Two failing drives -Help!

spline
Posts: 35
Joined: Wed Jan 05, 2011 3:56 am

Re: Two failing drives -Help!

Postby spline » Mon May 14, 2012 10:06 pm

Hi, me again,

i just want to show another way how to replace drives. I've done something similar during the last day because i stopped using Amahi and switched to Ubuntu.
If you know how to mount and unmout drives, don't mind to edit the greyhole configuration file and fstab manually and work carefully, this is an easy way.

First make sure to get your failing drives (call the F1 and F2) out of the storage pool to avoid greyhole (GH) will write more data to them.
Stop GH.
Edit the GH conf file to get them out.
Unmount the drives, comment out the lines in fstab (dont delete the lines, you will need them later on)
power down your computer
plug in the new drives (N1 and N2), boot up, make some partitions on them, format them.
Mount N1 and N2 to the same place as F1 and F2 where before (have a look into the fstab)
Run blkid to get the UUIDs of the new drives.
Tell GH to use them
Now they are in the storage pool but still empty.
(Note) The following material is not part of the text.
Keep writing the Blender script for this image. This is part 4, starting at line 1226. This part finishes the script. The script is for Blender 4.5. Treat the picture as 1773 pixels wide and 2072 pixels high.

Run a greyhole -f manually
This will clean up the landing zone and will also delete the links to files which where stored only on one of the failing drives. You will not see the files in your share anymore, but they are still there (but not maintained by GH but on the failing drives)

Now, mount the old drives (F1 and F2) to a place of your choice (e.g. /tmp/F1 and /tmp/F2)

Now you have to know where your landing zone is.

Move the files from F1 and F2 into your landing zone. mv /tmp/F1/* /var/hda/files
It's best, if you don't move them at once but step by step to avoid your landing zone to run full.

Be advised: You don't use SAMBA to copy the files. So GH doesn't recognize, that there are new files to distribute over the pool. So run a greyhole -f from time to time to give GH a chance to spread the files over the disks and empty your landing zone.

That's it.
Unmount F1 and F2 make sure N1 and N2 are permanently mounted in the fstab and recycle your old drives.